**What is asked**
Up to and including the line with "1.118, .0015).build('joint_strip', M['joint'], sb)", write out the listing from its first line, minus the pictures.

**Source material**
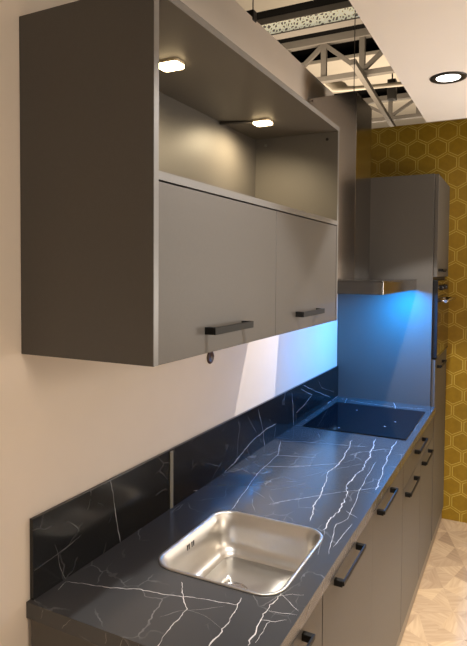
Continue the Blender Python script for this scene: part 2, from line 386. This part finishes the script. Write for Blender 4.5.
tag(worktop, 'long black worktop with white veins, holding the sink and hob', 'worktop')

# splashback
sb = thing('splashback', 'low polished black splashback with white veins along the wall behind the worktop', 'splashback', (.006, L0/2, ZC))
s = MB(); s.box(.001, .012, .012, L0, ZC, 1.122, .0006)
for w, pts in SPLASH_VEINS:
    ribbon(s, pts, w*.40, lambda q: Vector((.0124, min(q.x, L0-.002), min(max(q.y, ZC+.001), 1.121))), 1 if w >= .003 else 2, Vector((1, 0, 0)))
s.build('panel', [M['stone_gloss'], M['vein'], M['vein_soft']], sb, recalc=False)
MB().box(.012, .0155, .622, .642, ZC+.0005, 1.118, .0015).build('joint_strip', M['joint'], sb)

# ------------------------------------------------------------------ sink
sk = thing('sink', 'rectangular stainless steel sink bowl with rounded corners set in the worktop', 'sink', ((SX0+SX1)/2, (SY0+SY1)/2, .74))
RR = .066
def ring(inset, z, r): return rrect(SX0+inset, SX1-inset, SY0+inset, SY1-inset, r, z)
b = MB()
b.loft([ring(.0, ZC+.0006, RR), ring(.0005, ZC+.003, RR), ring(.003, ZC+.0034, RR-.003), ring(.006, ZC+.0028, RR-.005), ring(.009, ZC-.001, RR-.007),
        ring(.011, ZC-.008, RR-.008), ring(.0165, ZC-.014, RR-.008), ring(.021, ZC-.06, RR-.008), ring(.024, ZC-.085, RR-.008), ring(.030, ZC-.101, RR-.012), ring(.042, ZC-.113, RR-.020), ring(.060, ZC-.120, RR-.034)], cap_last=False)
# floor falling gently to the drain
DXc, DYc = .325, .478
outer = ring(.060, ZC-.120, RR-.034)
n = len(outer)
rings2 = [outer]
for t, dz in ((.5, -.003), (.75, -.006)):
    rings2.append([Vector((p.x*(1-t)+DXc*t, p.y*(1-t)+DYc*t, ZC-.120+dz)) for p in outer])
circ = []
for p in outer:
    a = math.atan2(p.y-DYc, p.x-DXc); circ.append(Vector((DXc+.046*math.cos(a), DYc+.046*math.sin(a), ZC-.1265)))
rings2[-1] = [q.lerp(c, .5) for q, c in zip(rings2[-1], circ)]
rings2.append(circ)
b.loft(rings2, cap_last=False)
bowl = b.build('bowl', M['sink_steel'], sk)
bmx = bowl.modifiers.new('thick', 'SOLIDIFY'); bmx.thickness = .0012; bmx.offset = 1
d = MB().lathe([(.047, .0015), (.044, .003), (.040, .002), (.036, -.006), (.031, -.007), (.028, -.003), (.012, -.002), (.009, .004), (.0, .005)], (DXc, DYc, ZC-.127)).build('drain_strainer', M['steel'], sk)
ov = MB()
xw = SX0+.0183
for k in range(2):
    for q in range(2):
        y = .458+.026*k+.0095*q
        ov.box(xw-.004, xw+.0012, y, y+.0065, .872, .904, .0012)
ov.build('overflow_grille', M['drain_dark'], sk)

# ------------------------------------------------------------------ hob
HX0, HX1, HY0, HY1 = .055, .580, 1.832, 2.455
hb_ = thing('induction_hob', 'flat black glass hob set in the worktop below the hood', 'hob', ((HX0+HX1)/2, (HY0+HY1)/2, ZC))
MB().box(HX0, HX1, HY0, HY1, ZC+.0004, ZC+.005, .0015).build('glass_plate', M['glass_black'], hb_)
for x, y in ((.235, 1.88), (.47, 2.14), (.44, 2.02), (.22, 2.30)):
    k = MB(); k.box(x-.006, x+.006, y-.0012, y+.0012, ZC+.005, ZC+.0053); k.box(x-.0012, x+.0012, y-.006, y+.006, ZC+.005, ZC+.0053)
    k.build('zone_mark', M['mark'], hb_)

# ------------------------------------------------------------------ base cabinets
KX = .594
def base_unit(name, label, y0, y1, fronts, end=False, low_sides=(False, False)):
    u = thing(name, label, 'base cabinet', ((.3), (y0+y1)/2, .06), 'base cabinets under the worktop')
    top = ZC-CT
    for k, y in enumerate((y0+.0005, y1-.0165)):
        zt = .70 if low_sides[k] else top
        MB().box(.012, DX-(.021 if end and k == 0 else .06), y, y+.016, .06, zt).build('side_panel', M['front'] if (end and k == 0) else M['carcass'], u)
    MB().box(.012, DX-.021, y0+.0165, y1-.0165, .06, .076).build('bottom_panel', M['carcass'], u)
    MB().box(.012, .02, y0+.0165, y1-.0165, .076, .70).build('back_panel', M['carcass'], u)
    for nm, a, b_, z0, z1, hyc, hz in fronts:
        d = MB().box(DX-.02, DX, a, b_, z0, z1, .0005).build(nm, M['front'], u)
        if hyc: bow_handle(hyc, hz, DX, .128, d)
    return u
dz0, dz1 = .088, .874
base_unit('base_cabinet', 'nearest dark base cabinet, at the near end of the worktop, its handle half cut off', .004, G1, [('door', .006, G1-.0036, dz0, dz1, .185, .842)], end=True, low_sides=(False, True))
base_unit('base_cabinet', 'dark base cabinet with bar handle beside the far half of the sink', G1, GM, [('door', G1+.0036, GM-.0001, dz0, dz1, .695, .846)], low_sides=(True, False))
base_unit('base_cabinet', 'dark base cabinet with one bar handle between the sink and the hob', GM, G2, [('door', GM+.0001, G2-.0026, dz0, dz1, 1.235, .846)])
base_unit('base_cabinet', 'dark base cabinet with three bar handles directly under the hob', G2, L0, [
    ('drawer_front', G2+.0026, L0-.0015, .745, dz1, 2.065, .838),
    ('door', G2+.0026, G3-.0024, dz0, .742, 1.818, .708),
    ('door', G3+.0024, L0-.0015, dz0, .742, 2.305, .708)])
tag(MB().box(KX-.016, KX, .004, HY-.001, .0, .0595, .0005).build('plinth', M['plinth']),
    'low taupe plinth board running along the floor under the cabinets', 'plinth')

# ------------------------------------------------------------------ tall cabinet + oven
tc_ = thing('tall_cabinet', 'tall dark oven-housing cabinet at the far end of the worktop', 'tall cabinet', (.3, (L0+TW1)/2, .06))
MB().box(.001, DX-.022, L0+.0005, L0+.019, .06, ZT, .0006).build('side_panel', M['front'], tc_)
MB().box(.001, DX-.021, TW1-.018, TW1, .06, ZT).build('side_panel', M['front'], tc_)
MB().box(.001, DX-.021, L0+.019, TW1-.018, ZT-.018, ZT).build('top_panel', M['front'], tc_)
MB().box(.001, DX-.021, L0+.019, TW1-.018, .06, .078).build('bottom_panel', M['carcass'], tc_)
MB().box(.001, .012, L0+.019, TW1-.018, .078, ZT-.018).build('back_panel', M['carcass'], tc_)
for z in (1.190, 1.686):
    MB().box(.012, DX-.021, L0+.019, TW1-.018, z, z+.016).build('shelf', M['carcass'], tc_)
OZ0, OZ1 = 1.212, 1.682
ud = MB().box(DX-.02, DX, L0+.022, TW1-.001, OZ1+.022, ZT, .001).build('upper_door', M['front'], tc_)
bow_handle(2.80, 1.745, DX, .10, ud)
ld = MB().box(DX-.02, DX, L0+.022, TW1-.001, .088, OZ0-.012, .001).build('lower_door', M['front'], tc_)
bow_handle(2.86, 1.150, DX, .128, ld)
ovn = thing('built_in_oven', 'built-in oven with bronze mirrored glass set in the tall cabinet', 'oven', (.3, (L0+TW1)/2, OZ0))
oy0, oy1 = L0+.026, TW1-.006
MB().box(.50, DX-.001, oy0+.006, oy1-.006, OZ0+.004, OZ1-.004, .002).build('casing', M['oven_frame'], ovn)
MB().box(DX-.001, DX+.006, oy0, oy1, OZ1-.095, OZ1, .0015).build('control_panel', M['oven_glass'], ovn)
od = MB().box(DX-.001, DX+.008, oy0, oy1, OZ0, OZ1-.099, .0015).build('oven_door', M['oven_glass'], ovn)
MB().box(DX-.018, DX+.0075, oy0-.004, oy0+.006, OZ0, OZ1, .001).build('side_trim', M['oven_frame'], ovn)
MB().box(DX+.008, DX+.0088, oy0+.001, oy1-.001, OZ0+.001, OZ0+.014).build('lower_trim', M['oven_frame'], od)
h = MB()
h.cyl((DX+.048, oy0+.03, OZ1-.125), (DX+.048, oy1-.03, OZ1-.125), .009, 16)
for y in (oy0+.06, oy1-.06): h.cyl((DX+.008, y, OZ1-.125), (DX+.048, y, OZ1-.125), .006, 12)
h.build('handle', M['steel'], od)
for y in (oy0+.17, oy0+.36):
    MB().lathe([(.018, 0), (.018, .004), (.015, .016), (0., .016)], (DX+.006, y, OZ1-.045), 'X', 24).build('knob', M['oven_frame'], ovn)
MB().box(DX+.006, DX+.0066, oy0+.225, oy0+.305, OZ1-.06, OZ1-.03).build('display', M['oven_frame'], ovn)

# ------------------------------------------------------------------ hood
QX, QY0, QY1, QZ0, QZ1 = .495, 1.668, 2.60, 1.626, 1.690
hd = thing('range_hood', 'stainless steel chimney range hood on the wall above the hob', 'range hood', (0, (QY0+QY1)/2, QZ0))
c = MB()
tk = .012
c.box(.001, QX, QY0, QY1, QZ1-.006, QZ1, .0015)
c.box(QX-tk, QX, QY0, QY1, QZ0, QZ1-.006, .0015); c.box(.001, tk, QY0+tk, QY1-tk, QZ0, QZ1-.006)
c.box(.001, QX-tk, QY0, QY0+tk, QZ0, QZ1-.006, .0015); c.box(.001, QX-tk, QY1-tk, QY1, QZ0, QZ1-.006, .0015)
c.build('canopy', M['hood_steel'], hd)
f_ = MB(); f_.box(tk, QX-tk, QY0+tk, QY1-tk, QZ0+.022, QZ0+.030)
for k in range(22):
    y = QY0+.05+k*.038
    f_.box(.06, QX-.06, y, y+.012, QZ0+.019, QZ0+.022)
f_.build('grease_filter', M['steel'], hd)
for y in (1.93, 2.44): MB().lathe([(0, 0), (.030, 0), (.034, .003), (.034, .006), (0, .006)], (.425, y, QZ0+.0135)).build('lamp', M['blue_led'], hd)
ch = MB(); ch.box(.001, .272, 2.001, 2.337, QZ1, 2.670, .0015)
ch.build('chimney', M['hood_steel'], hd)
MB().cyl((.028, 1.9995, 2.655), (.028, 2.001, 2.655), .005).build('screw', M['brown_plug'], hd)

# ------------------------------------------------------------------ ceiling downlight
DLX, DLY, DLZ = .741, 1.815, 2.62
dl = thing('ceiling_downlight', 'round recessed downlight with dark rim and bright lens in the white ceiling', 'ceiling light', (DLX, DLY, DLZ))
MB().lathe([(.052, .0), (.052, -.002), (.060, -.006), (.078, -.005), (.082, 0)], (DLX, DLY, DLZ)).build('rim', M['black_trim'], dl)
MB().lathe([(.0, -.0025), (.052, -.0025), (.052, -.0005), (.0, -.0005)], (DLX, DLY, DLZ)).build('lens', M['down_led'], dl)

# ------------------------------------------------------------------ hall above: trusses, light trough, panels, cables
def truss(y, xa, xb, z0, z1, w, step, label, off):
    t = thing('roof_truss', label, 'roof truss', ((xa+xb)/2, y, z0), 'grey roof trusses of the hall')
    MB().box(xa, xb, y-w*.6, y+w*.6, z1-w*1.1, z1, .004).build('top_chord', M['truss'], t)
    MB().box(xa, xb, y-w*.5, y+w*.5, z0, z0+w*.8, .004).build('bottom_chord', M['truss'], t)
    x = xa+off; k = 0
    while x < xb-.05:
        MB().box(x-w*.4, x+w*.4, y-w*.35, y+w*.35, z0+w*.8, z1-w*1.1).build('post', M['truss'], t)
        x2 = x+step
        if x2 < xb:
            xm = (x+x2)/2
            a, b_ = ((x, z1-w*1.1), (x2, z0+w*.8)) if k % 2 == 0 else ((x, z0+w*.8), (x2, z1-w*1.1))
            MB().bar((a[0], y, a[1]), (b_[0], y, b_[1]), w*.6, w*.6).build('brace', M['truss'], t)
        x = x2; k += 1
    return t
truss(7.0, -3.9, 1.2, 4.43, 5.07, .095, .55, 'nearer large grey roof truss above the booth wall, beside the range hood chimney', .175)
truss(10.0, -4.0, 1.5, 4.56, 5.02, .085, .50, 'farther small grey roof truss seen low over the hexagon wall', .3)
lt = thing('light_trough', 'long pierced light trough glowing under the hall roof above the booth wall', 'light', (-1.4, 6.0, 4.78))
MB().box(-3.6, 1.2, 5.98, 6.14, 4.95, 5.03, .004).build('housing', M['truss'], lt)
MB().box(-3.6, 1.2, 5.99, 6.10, 4.805, 4.95).build('diffuser', M['lattice'], lt)
MB().box(-3.6, 1.2, 5.97, 6.14, 4.785, 4.805, .003).build('lower_rail', M['truss'], lt)
tag(MB().bar((-.90, 6.25, 4.38), (-1.16, 11.0, 4.38), .07, .07).build('roof_beam', M['truss']),
    'long slender grey beam running away under the roof past both trusses', 'roof beam')
for (y0, y1, z, lab) in ((6.6, 8.2, 6.2, 'cream roof panel nearest the viewer, at the top of the gap beside the white ceiling'),
                         (11.0, 13.2, 6.2, 'cream roof panel behind the nearer truss'),
                         (14.6, 19.5, 6.2, 'farthest cream roof panel, behind the small truss')):
    tag(MB().box(-9, 4, y0, y1, z, z+.08, .01).build('roof_panel', M['panel']), lab, 'roof panel', 'cream roof panels of the hall')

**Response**
Continue the Blender Python script for this scene: part 2, from line 386. This part finishes the script. Write for Blender 4.5.
tag(worktop, 'long black worktop with white veins, holding the sink and hob', 'worktop')

# splashback
sb = thing('splashback', 'low polished black splashback with white veins along the wall behind the worktop', 'splashback', (.006, L0/2, ZC))
s = MB(); s.box(.001, .012, .012, L0, ZC, 1.122, .0006)
for w, pts in SPLASH_VEINS:
    ribbon(s, pts, w*.40, lambda q: Vector((.0124, min(q.x, L0-.002), min(max(q.y, ZC+.001), 1.121))), 1 if w >= .003 else 2, Vector((1, 0, 0)))
s.build('panel', [M['stone_gloss'], M['vein'], M['vein_soft']], sb, recalc=False)
MB().box(.012, .0155, .622, .642, ZC+.0005, 1.118, .0015).build('joint_strip', M['joint'], sb)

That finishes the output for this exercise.